EXERCISE INPUT:
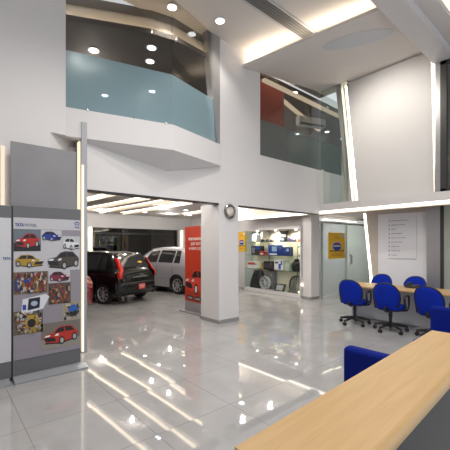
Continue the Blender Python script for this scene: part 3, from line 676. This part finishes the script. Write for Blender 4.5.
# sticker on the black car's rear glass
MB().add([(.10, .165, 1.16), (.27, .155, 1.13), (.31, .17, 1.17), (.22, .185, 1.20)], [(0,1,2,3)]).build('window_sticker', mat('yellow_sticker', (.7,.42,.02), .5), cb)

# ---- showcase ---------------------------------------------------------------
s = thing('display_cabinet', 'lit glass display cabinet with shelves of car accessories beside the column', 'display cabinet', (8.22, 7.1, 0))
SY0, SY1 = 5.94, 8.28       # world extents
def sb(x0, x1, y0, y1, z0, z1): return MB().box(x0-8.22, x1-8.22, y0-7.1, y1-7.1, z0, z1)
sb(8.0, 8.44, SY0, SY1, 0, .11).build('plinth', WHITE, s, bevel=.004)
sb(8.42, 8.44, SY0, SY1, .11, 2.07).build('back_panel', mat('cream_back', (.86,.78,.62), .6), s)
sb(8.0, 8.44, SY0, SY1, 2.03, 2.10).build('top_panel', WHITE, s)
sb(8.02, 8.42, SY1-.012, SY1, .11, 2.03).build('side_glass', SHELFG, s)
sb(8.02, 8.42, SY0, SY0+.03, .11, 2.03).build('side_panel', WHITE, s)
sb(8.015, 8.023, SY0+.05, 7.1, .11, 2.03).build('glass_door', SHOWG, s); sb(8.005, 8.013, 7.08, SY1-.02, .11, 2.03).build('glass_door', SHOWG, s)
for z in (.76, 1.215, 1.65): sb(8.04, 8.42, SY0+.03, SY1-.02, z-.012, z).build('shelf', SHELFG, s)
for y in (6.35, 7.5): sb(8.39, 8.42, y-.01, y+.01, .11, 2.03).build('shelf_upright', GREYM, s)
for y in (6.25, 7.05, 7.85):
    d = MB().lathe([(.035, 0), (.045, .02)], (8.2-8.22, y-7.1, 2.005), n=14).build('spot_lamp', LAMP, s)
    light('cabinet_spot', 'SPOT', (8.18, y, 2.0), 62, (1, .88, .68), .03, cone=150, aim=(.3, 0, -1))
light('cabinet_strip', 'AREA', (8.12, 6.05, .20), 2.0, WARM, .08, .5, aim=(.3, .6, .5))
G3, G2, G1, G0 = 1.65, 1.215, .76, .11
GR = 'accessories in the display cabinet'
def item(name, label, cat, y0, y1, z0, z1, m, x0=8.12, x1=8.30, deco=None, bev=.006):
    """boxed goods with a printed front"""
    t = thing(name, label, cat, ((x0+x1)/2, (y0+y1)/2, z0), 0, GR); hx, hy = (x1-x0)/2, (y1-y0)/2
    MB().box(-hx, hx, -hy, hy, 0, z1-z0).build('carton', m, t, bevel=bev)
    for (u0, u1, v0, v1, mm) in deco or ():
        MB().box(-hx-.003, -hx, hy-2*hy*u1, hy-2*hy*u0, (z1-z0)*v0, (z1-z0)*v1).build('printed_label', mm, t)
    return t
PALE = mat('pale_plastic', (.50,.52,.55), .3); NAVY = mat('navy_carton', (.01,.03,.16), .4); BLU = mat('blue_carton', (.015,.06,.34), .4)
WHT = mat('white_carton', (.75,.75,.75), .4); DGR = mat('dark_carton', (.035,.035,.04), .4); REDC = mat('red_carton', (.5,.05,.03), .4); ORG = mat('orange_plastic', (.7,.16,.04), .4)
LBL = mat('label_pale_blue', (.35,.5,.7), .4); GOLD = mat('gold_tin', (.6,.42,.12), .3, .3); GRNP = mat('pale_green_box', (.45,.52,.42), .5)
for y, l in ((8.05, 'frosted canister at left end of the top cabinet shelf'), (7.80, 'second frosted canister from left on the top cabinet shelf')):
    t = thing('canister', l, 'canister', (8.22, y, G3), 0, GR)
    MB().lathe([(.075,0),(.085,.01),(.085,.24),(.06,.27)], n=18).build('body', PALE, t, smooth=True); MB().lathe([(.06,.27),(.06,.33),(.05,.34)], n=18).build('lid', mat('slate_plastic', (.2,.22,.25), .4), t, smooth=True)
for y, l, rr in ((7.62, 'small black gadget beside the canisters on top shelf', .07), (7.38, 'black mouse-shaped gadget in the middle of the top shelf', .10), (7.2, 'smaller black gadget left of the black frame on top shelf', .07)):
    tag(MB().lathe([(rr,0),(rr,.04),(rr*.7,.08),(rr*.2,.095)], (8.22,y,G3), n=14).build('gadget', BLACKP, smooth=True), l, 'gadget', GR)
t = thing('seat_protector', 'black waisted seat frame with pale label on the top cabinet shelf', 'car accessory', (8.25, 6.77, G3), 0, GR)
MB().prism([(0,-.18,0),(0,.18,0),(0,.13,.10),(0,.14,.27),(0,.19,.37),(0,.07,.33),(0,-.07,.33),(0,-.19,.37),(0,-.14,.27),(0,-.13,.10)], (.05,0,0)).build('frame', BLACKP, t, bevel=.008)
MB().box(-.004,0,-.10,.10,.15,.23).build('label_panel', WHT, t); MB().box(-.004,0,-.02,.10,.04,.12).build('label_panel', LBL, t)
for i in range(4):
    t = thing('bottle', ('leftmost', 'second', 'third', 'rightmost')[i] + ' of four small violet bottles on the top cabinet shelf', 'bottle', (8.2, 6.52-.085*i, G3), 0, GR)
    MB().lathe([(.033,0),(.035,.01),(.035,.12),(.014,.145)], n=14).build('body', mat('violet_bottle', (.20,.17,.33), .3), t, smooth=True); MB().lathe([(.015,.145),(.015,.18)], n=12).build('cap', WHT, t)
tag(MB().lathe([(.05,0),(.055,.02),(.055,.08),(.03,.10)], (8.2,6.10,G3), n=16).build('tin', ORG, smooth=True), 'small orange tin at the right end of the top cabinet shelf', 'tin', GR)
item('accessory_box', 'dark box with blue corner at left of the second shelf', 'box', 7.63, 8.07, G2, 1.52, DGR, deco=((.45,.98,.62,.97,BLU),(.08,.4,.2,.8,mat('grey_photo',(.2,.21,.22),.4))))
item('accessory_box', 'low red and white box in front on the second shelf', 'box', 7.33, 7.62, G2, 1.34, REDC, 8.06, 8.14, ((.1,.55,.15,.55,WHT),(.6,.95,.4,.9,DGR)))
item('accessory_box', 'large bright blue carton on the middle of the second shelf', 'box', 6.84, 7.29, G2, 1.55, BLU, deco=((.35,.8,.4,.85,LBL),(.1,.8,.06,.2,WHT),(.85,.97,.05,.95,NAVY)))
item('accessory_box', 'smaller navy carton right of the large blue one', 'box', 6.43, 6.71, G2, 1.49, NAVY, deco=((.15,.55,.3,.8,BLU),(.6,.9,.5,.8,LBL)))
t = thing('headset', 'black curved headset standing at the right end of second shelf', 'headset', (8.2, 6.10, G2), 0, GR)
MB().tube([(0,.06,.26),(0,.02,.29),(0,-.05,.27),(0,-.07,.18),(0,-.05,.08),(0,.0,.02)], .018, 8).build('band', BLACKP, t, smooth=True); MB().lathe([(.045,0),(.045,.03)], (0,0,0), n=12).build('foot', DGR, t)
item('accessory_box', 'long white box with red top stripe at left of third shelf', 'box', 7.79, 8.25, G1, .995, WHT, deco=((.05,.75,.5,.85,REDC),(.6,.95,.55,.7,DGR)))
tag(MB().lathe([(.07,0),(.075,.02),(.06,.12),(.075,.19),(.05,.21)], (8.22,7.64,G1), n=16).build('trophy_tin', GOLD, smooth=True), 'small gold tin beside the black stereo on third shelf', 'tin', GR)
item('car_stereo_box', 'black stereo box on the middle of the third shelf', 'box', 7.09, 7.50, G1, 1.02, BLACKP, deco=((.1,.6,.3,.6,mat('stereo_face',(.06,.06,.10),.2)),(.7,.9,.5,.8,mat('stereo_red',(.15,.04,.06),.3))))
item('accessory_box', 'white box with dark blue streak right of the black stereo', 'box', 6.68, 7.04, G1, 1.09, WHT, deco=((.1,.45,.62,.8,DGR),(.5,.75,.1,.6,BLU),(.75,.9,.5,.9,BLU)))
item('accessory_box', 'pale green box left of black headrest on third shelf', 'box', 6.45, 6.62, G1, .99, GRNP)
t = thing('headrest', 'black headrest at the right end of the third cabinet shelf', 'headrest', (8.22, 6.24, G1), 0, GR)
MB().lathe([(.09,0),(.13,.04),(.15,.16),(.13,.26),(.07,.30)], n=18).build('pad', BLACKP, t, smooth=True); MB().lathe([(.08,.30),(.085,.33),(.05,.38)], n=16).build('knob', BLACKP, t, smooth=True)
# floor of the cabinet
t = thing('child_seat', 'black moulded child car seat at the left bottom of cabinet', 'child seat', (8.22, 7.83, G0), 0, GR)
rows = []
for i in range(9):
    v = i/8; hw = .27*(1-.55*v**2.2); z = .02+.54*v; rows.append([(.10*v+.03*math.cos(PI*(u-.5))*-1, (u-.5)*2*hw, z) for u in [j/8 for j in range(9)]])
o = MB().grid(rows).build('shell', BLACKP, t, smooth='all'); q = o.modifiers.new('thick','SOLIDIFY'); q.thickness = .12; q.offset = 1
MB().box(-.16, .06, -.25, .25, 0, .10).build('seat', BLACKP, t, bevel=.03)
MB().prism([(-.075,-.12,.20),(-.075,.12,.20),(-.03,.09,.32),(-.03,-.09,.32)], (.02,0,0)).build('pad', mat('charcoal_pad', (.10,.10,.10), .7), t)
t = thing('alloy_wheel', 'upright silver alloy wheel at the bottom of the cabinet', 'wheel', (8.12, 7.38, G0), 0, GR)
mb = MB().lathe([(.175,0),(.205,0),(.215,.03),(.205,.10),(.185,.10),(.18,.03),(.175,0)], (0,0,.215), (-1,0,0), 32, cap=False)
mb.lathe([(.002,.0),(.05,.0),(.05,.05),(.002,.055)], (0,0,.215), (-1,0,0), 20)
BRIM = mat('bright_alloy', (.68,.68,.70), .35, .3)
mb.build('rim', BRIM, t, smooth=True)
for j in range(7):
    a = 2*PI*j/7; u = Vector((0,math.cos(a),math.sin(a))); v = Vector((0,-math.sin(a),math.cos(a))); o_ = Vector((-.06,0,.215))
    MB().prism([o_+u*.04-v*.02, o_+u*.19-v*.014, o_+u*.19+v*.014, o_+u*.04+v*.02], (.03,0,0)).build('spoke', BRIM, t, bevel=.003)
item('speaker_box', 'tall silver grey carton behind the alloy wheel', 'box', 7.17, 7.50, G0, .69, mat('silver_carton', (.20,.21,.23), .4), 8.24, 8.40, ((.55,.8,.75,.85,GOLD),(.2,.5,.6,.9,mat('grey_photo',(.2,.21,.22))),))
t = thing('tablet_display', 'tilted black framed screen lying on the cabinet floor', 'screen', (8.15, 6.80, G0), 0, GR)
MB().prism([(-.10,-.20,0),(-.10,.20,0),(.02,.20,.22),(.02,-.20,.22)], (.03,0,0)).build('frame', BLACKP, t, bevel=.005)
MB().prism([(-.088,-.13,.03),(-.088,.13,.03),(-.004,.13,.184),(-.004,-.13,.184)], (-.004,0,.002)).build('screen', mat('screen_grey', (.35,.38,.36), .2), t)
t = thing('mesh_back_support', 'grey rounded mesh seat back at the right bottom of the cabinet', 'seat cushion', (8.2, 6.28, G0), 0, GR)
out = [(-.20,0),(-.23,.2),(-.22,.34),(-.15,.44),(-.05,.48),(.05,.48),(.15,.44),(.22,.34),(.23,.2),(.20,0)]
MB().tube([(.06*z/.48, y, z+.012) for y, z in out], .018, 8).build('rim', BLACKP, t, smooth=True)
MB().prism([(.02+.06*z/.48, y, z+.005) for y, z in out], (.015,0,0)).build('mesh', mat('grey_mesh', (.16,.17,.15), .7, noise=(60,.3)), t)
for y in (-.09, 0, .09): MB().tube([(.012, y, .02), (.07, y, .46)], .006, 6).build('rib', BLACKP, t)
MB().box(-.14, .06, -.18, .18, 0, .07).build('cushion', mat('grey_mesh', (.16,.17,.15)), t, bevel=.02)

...

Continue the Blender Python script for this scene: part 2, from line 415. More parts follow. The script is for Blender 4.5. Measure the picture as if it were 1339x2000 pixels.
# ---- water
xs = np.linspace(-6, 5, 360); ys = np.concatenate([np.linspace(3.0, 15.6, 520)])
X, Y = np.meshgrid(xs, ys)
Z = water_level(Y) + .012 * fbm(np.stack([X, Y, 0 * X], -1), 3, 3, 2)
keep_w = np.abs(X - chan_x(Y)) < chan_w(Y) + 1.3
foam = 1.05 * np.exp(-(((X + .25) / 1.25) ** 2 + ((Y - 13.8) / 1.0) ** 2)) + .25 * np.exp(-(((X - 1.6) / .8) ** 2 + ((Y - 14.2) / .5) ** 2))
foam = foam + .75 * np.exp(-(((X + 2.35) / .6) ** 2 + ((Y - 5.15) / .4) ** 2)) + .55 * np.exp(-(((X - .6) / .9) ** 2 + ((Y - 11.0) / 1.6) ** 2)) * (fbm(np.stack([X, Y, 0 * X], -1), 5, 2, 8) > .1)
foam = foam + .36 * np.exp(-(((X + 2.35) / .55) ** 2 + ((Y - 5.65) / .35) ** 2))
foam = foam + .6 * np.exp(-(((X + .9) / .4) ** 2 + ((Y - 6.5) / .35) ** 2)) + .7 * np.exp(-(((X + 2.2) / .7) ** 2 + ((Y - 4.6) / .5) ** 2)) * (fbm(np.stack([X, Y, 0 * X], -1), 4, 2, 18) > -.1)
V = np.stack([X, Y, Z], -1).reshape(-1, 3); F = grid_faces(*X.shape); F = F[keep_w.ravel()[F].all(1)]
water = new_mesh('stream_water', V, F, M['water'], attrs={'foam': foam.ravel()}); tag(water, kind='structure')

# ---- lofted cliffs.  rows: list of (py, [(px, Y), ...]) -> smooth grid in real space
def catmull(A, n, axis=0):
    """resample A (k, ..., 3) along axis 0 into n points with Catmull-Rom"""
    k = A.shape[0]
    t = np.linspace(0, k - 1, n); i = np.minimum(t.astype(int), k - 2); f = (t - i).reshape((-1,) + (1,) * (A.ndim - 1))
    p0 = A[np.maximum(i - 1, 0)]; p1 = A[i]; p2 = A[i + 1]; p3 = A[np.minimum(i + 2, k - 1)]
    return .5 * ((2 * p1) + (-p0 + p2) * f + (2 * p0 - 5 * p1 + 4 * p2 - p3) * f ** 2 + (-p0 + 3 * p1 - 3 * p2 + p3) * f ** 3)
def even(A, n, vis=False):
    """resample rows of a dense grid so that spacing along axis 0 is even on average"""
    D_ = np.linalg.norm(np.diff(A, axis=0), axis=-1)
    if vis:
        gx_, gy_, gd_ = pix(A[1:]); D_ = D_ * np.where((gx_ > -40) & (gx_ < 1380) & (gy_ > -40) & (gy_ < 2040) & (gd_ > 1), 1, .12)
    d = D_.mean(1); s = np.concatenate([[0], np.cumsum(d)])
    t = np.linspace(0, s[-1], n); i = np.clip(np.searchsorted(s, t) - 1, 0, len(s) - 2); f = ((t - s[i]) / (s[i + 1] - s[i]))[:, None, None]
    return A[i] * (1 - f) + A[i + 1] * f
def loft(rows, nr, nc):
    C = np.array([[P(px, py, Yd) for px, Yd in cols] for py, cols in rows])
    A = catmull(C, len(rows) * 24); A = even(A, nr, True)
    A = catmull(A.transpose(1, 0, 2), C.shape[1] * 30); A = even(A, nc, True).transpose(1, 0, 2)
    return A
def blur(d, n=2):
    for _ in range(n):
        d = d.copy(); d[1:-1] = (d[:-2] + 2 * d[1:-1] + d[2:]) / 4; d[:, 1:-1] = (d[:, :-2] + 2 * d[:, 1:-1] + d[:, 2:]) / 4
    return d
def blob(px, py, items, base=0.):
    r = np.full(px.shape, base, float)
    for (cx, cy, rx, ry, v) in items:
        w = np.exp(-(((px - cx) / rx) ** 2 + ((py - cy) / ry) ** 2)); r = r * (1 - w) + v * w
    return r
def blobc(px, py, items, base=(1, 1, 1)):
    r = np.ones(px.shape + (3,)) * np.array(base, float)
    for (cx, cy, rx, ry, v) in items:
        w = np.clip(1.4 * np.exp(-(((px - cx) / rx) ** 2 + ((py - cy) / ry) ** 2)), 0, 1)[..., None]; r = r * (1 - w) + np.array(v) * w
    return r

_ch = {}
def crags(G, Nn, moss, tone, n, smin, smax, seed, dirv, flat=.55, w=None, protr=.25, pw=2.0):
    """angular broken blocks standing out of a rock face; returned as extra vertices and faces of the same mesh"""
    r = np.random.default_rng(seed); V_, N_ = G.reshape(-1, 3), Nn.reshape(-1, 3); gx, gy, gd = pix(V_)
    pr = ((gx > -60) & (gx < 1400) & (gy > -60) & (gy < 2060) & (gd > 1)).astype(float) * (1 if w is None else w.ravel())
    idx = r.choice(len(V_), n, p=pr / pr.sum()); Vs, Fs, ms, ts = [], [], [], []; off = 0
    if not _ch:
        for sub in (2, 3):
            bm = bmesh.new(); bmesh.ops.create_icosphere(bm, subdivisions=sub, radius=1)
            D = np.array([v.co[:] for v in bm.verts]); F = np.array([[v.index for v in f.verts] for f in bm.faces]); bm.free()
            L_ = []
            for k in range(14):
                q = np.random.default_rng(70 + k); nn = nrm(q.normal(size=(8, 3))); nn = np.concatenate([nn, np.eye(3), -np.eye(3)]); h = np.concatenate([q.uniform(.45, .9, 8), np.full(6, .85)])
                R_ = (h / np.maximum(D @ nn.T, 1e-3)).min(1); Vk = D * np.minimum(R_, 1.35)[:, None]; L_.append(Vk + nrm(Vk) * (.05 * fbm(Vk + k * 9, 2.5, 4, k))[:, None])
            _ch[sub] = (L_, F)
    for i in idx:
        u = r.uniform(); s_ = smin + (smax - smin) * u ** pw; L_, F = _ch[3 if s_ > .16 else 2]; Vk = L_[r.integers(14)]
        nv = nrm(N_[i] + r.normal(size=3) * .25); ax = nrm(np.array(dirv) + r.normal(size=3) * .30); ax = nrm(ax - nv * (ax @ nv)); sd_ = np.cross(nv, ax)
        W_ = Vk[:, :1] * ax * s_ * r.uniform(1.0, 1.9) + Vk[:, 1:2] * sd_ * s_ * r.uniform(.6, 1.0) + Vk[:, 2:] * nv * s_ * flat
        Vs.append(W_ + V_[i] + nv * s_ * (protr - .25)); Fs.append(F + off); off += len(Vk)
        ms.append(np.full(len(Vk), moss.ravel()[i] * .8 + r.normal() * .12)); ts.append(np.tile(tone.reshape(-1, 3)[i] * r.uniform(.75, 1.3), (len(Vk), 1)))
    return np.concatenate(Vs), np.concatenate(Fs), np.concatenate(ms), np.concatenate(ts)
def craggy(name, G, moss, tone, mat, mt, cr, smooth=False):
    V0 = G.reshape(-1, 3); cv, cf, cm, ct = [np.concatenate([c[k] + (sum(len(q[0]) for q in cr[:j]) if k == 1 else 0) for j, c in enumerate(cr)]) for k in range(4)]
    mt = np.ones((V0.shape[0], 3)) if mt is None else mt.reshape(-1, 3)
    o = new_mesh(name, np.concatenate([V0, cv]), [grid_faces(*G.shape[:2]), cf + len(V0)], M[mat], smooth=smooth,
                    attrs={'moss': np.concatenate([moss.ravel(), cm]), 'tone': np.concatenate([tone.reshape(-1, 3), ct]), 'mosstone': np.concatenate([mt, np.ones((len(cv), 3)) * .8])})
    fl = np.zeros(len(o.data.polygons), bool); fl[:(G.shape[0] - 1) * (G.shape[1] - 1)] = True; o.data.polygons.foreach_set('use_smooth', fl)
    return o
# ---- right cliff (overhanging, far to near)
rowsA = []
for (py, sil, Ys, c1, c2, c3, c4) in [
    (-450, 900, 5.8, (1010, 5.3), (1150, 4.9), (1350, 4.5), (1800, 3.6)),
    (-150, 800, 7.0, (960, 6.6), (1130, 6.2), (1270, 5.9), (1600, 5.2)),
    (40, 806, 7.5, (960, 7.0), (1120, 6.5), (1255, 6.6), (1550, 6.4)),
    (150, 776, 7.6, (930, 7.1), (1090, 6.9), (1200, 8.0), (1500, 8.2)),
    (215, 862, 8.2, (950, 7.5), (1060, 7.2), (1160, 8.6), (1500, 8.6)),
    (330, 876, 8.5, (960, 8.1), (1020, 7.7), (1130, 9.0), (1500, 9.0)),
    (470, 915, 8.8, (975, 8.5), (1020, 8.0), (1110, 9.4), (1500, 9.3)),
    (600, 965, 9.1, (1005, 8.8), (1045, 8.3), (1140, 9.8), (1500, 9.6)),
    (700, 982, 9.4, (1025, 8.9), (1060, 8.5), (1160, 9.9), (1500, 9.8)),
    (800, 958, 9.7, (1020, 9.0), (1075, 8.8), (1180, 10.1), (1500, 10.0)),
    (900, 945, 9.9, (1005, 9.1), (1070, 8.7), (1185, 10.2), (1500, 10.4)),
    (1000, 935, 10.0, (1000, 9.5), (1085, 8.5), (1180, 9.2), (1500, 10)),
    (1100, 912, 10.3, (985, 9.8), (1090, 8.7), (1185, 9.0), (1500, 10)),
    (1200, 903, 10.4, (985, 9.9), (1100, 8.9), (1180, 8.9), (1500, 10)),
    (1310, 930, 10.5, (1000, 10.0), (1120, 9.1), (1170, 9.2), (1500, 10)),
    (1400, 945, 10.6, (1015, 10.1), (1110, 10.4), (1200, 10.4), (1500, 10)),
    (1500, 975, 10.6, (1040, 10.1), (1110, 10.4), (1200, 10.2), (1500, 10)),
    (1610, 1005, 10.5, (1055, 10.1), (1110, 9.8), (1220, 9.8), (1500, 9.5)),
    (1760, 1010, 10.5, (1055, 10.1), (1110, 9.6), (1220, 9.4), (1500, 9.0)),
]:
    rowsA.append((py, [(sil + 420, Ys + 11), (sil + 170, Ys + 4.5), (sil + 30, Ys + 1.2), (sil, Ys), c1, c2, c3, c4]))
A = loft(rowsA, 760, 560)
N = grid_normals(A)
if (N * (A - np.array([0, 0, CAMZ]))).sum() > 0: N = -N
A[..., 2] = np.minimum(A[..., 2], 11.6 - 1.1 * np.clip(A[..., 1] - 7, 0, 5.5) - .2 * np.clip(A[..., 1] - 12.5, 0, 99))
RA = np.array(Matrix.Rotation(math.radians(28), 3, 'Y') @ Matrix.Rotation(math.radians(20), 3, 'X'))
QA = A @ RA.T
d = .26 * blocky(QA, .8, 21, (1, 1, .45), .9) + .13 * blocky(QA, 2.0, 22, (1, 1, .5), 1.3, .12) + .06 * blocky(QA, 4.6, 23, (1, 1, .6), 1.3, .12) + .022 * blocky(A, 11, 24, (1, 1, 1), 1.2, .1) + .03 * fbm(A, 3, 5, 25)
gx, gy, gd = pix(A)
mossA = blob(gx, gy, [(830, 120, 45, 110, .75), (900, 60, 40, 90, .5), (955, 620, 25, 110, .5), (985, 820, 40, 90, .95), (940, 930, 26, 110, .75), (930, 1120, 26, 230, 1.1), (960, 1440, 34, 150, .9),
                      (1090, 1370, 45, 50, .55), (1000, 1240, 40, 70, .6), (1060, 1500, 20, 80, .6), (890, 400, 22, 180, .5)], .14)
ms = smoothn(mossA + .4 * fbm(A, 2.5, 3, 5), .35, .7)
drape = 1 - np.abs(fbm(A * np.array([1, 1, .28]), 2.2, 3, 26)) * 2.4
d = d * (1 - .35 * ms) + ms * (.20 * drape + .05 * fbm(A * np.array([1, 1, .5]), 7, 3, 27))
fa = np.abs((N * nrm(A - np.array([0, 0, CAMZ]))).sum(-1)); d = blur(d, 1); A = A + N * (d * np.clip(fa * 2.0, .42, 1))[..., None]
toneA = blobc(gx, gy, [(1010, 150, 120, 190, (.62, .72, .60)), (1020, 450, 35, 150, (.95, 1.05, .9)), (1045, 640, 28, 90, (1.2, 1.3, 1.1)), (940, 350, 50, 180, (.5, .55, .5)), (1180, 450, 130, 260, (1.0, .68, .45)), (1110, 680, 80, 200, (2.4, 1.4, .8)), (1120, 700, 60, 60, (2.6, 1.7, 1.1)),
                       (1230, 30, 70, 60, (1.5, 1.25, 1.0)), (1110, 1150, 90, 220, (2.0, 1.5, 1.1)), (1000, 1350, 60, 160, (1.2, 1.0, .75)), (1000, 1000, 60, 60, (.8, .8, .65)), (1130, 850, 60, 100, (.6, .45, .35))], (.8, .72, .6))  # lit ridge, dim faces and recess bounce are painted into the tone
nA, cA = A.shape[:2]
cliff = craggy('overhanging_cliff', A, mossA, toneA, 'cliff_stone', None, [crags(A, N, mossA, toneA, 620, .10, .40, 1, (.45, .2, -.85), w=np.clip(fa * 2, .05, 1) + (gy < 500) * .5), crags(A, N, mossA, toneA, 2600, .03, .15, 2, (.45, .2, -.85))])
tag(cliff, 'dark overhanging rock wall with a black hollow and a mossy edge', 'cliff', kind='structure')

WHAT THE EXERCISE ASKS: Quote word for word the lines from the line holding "Continue the Blender Python script for this scene: part 3, from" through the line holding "(.7,.42,.02), .5), cb)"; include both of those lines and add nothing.

CORRECT OUTPUT:
Continue the Blender Python script for this scene: part 3, from line 676. This part finishes the script. Write for Blender 4.5.
# sticker on the black car's rear glass
MB().add([(.10, .165, 1.16), (.27, .155, 1.13), (.31, .17, 1.17), (.22, .185, 1.20)], [(0,1,2,3)]).build('window_sticker', mat('yellow_sticker', (.7,.42,.02), .5), cb)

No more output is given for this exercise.